(PROMPT)
Your task is to output the listing word for word, with pictures excluded.

(RECORDS SHOWN)
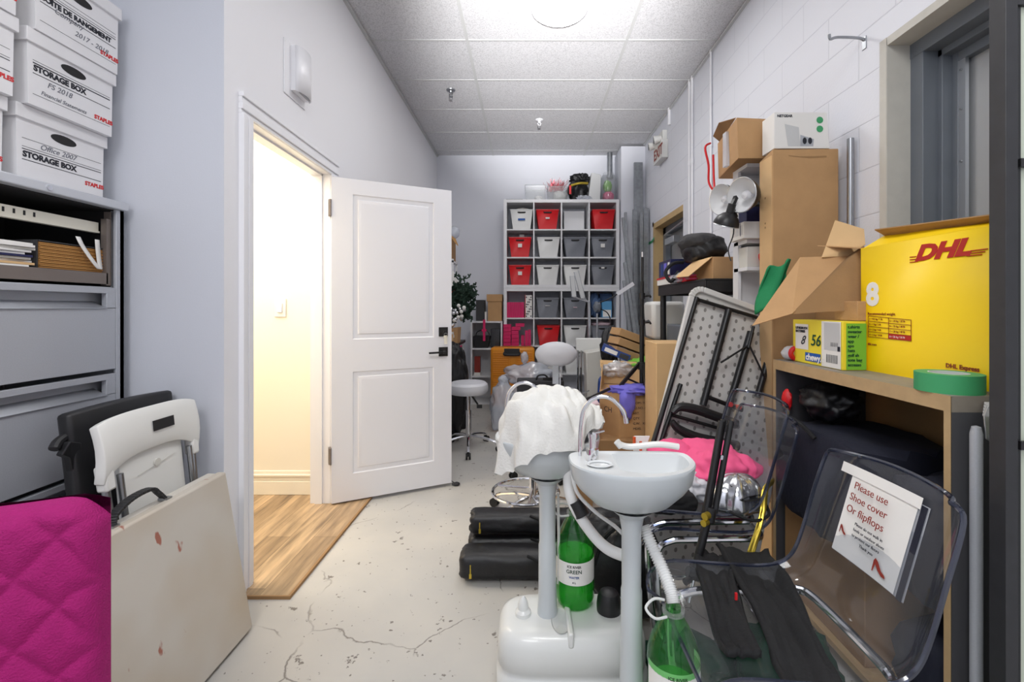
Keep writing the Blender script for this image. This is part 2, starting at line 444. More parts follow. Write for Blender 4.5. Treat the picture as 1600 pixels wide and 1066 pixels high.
# ---------------------------------------------------------------- the room
WX = 1.475; LX = -1.22; BY = 6.13
struct('floor', B().box((-2.3,-2.6,-.1),(1.9,BY+.2,0)), 'floor_paint')
struct('ceiling', B().box((-2.3,-2.6,CEIL),(1.9,BY+.2,CEIL+.1)), 'ceiling_tile')
g = B()
for x in (-1.68,-.461,.762): g.box((x-.012,-2.4,CEIL-.004),(x+.012,BY,CEIL+.001))
y = -2.0
while y < BY:
    g.box((-2.1 if y<1.83 else LX,y-.008,CEIL-.003),(WX,y+.008,CEIL+.001)); y += .6115
    if abs(y-3.49) < .3: y = 3.49
struct('trim_1', g, 'dim_white')
struct('trim_2', B().box((LX,1.83,CEIL-.02),(LX+.022,BY,CEIL-.004)).box((WX-.022,-2.4,CEIL-.02),(WX,BY-.42,CEIL-.004)), 'dim_white')
struct('wall_back', B().box((-1.42,BY,0),(1.9,BY+.15,CEIL)), 'wall_paint')
struct('trim_3', B().box((1.175,5.70,0),(WX,BY,CEIL-.03)), 'wall_paint')   # boxed pipe chase in the corner
# left wall with the door opening
DY0, DY1, DH = 2.01, 2.812, 2.045
w = B().box((LX-.12,1.83,0),(LX,DY0,CEIL)).box((LX-.12,DY1,0),(LX,BY,CEIL)).box((LX-.12,DY0,DH),(LX,DY1,CEIL))
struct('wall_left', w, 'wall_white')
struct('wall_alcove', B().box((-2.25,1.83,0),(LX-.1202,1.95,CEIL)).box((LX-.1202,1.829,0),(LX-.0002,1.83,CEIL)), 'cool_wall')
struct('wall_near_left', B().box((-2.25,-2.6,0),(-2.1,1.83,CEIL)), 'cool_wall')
struct('wall_rear', B().box((-2.3,-2.6,0),(1.9,-2.5,CEIL)), 'wall_paint')
# right wall
r1a, r1b, r1h = .86, 1.853, 2.29
r2a, r2b, r2h = 4.31, 5.34, 2.20
w = B()
for a, c in ((-2.6,r1a),(r1b,r2a),(r2b,BY)): w.box((WX,a,0),(WX+.25,c,CEIL))
w.box((WX,r1a,r1h),(WX+.25,r1b,CEIL)).box((WX,r2a,r2h),(WX+.25,r2b,CEIL))
struct('wall_right', w, 'block_wall')
# steel doorway beside the bookcase
d = bpy.data.objects.new('door_2', None); COL.objects.link(d); d['kind'] = 'structure'
struct('reveal', B().box((WX-.012,r1b-.002,0),(WX+.083,r1b+.03,r1h+.02)).box((WX-.012,r1a,r1h-.003),(WX+.084,r1b,r1h+.03)).box((WX-.014,r1b,0),(WX+.0,r1b+.035,r1h+.03)), 'beige_reveal', d)
f = B()
def jamb(y, s, x0, r1h=r1h-.004):   # stepped hollow-metal profile, s=-1: far side
    f.box((x0,min(y,y+s*.06),0),(x0+.062,max(y,y+s*.06),r1h)); f.box((x0+.06,min(y,y+s*.078),0),(x0+.11,max(y,y+s*.078),r1h-.02)); f.box((x0+.10,min(y,y+s*.10),0),(x0+.16,max(y,y+s*.10),r1h-.05))
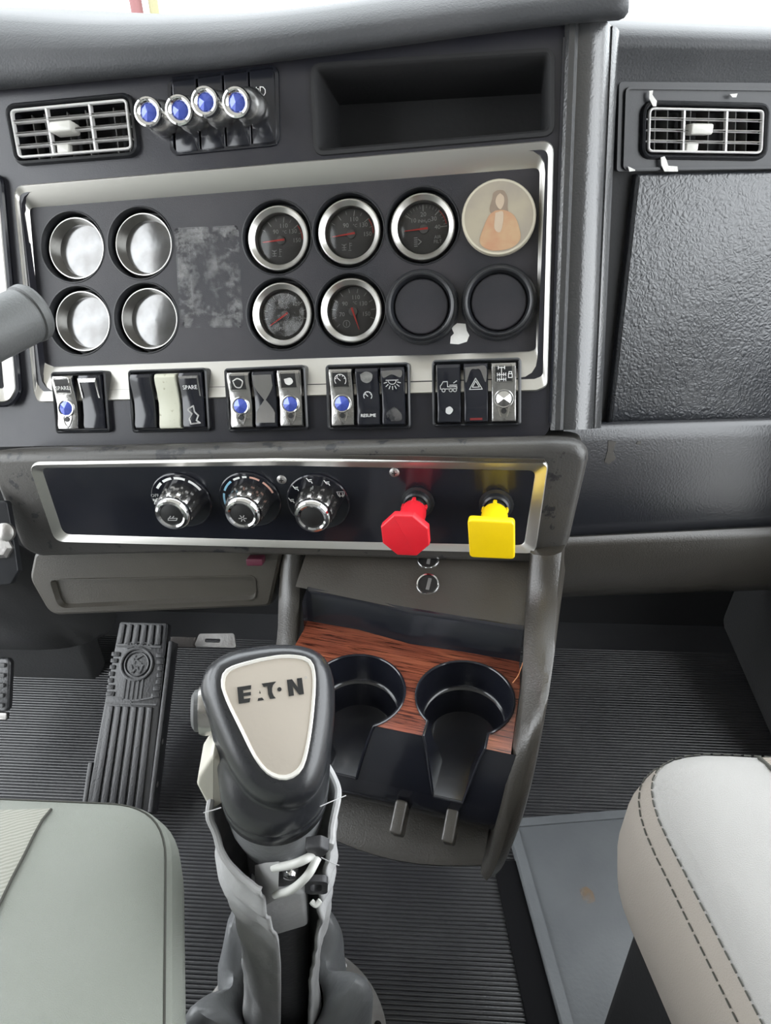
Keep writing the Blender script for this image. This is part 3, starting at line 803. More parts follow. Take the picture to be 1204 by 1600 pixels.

(ANSWER IN FULL)
Keep writing the Blender script for this image. This is part 2, starting at line 444. More parts follow. Write for Blender 4.5. Treat the picture as 1600 pixels wide and 1066 pixels high.
# ---------------------------------------------------------------- the room
WX = 1.475; LX = -1.22; BY = 6.13
struct('floor', B().box((-2.3,-2.6,-.1),(1.9,BY+.2,0)), 'floor_paint')
struct('ceiling', B().box((-2.3,-2.6,CEIL),(1.9,BY+.2,CEIL+.1)), 'ceiling_tile')
g = B()
for x in (-1.68,-.461,.762): g.box((x-.012,-2.4,CEIL-.004),(x+.012,BY,CEIL+.001))
y = -2.0
while y < BY:
    g.box((-2.1 if y<1.83 else LX,y-.008,CEIL-.003),(WX,y+.008,CEIL+.001)); y += .6115
    if abs(y-3.49) < .3: y = 3.49
struct('trim_1', g, 'dim_white')
struct('trim_2', B().box((LX,1.83,CEIL-.02),(LX+.022,BY,CEIL-.004)).box((WX-.022,-2.4,CEIL-.02),(WX,BY-.42,CEIL-.004)), 'dim_white')
struct('wall_back', B().box((-1.42,BY,0),(1.9,BY+.15,CEIL)), 'wall_paint')
struct('trim_3', B().box((1.175,5.70,0),(WX,BY,CEIL-.03)), 'wall_paint')   # boxed pipe chase in the corner
# left wall with the door opening
DY0, DY1, DH = 2.01, 2.812, 2.045
w = B().box((LX-.12,1.83,0),(LX,DY0,CEIL)).box((LX-.12,DY1,0),(LX,BY,CEIL)).box((LX-.12,DY0,DH),(LX,DY1,CEIL))
struct('wall_left', w, 'wall_white')
struct('wall_alcove', B().box((-2.25,1.83,0),(LX-.1202,1.95,CEIL)).box((LX-.1202,1.829,0),(LX-.0002,1.83,CEIL)), 'cool_wall')
struct('wall_near_left', B().box((-2.25,-2.6,0),(-2.1,1.83,CEIL)), 'cool_wall')
struct('wall_rear', B().box((-2.3,-2.6,0),(1.9,-2.5,CEIL)), 'wall_paint')
# right wall
r1a, r1b, r1h = .86, 1.853, 2.29
r2a, r2b, r2h = 4.31, 5.34, 2.20
w = B()
for a, c in ((-2.6,r1a),(r1b,r2a),(r2b,BY)): w.box((WX,a,0),(WX+.25,c,CEIL))
w.box((WX,r1a,r1h),(WX+.25,r1b,CEIL)).box((WX,r2a,r2h),(WX+.25,r2b,CEIL))
struct('wall_right', w, 'block_wall')
# steel doorway beside the bookcase
d = bpy.data.objects.new('door_2', None); COL.objects.link(d); d['kind'] = 'structure'
struct('reveal', B().box((WX-.012,r1b-.002,0),(WX+.083,r1b+.03,r1h+.02)).box((WX-.012,r1a,r1h-.003),(WX+.084,r1b,r1h+.03)).box((WX-.014,r1b,0),(WX+.0,r1b+.035,r1h+.03)), 'beige_reveal', d)
f = B()
def jamb(y, s, x0, r1h=r1h-.004):   # stepped hollow-metal profile, s=-1: far side
    f.box((x0,min(y,y+s*.06),0),(x0+.062,max(y,y+s*.06),r1h)); f.box((x0+.06,min(y,y+s*.078),0),(x0+.11,max(y,y+s*.078),r1h-.02)); f.box((x0+.10,min(y,y+s*.10),0),(x0+.16,max(y,y+s*.10),r1h-.05))
Keep writing the Blender script for this image. This is part 3, starting at line 803. More parts follow. Take the picture to be 1204 by 1600 pixels.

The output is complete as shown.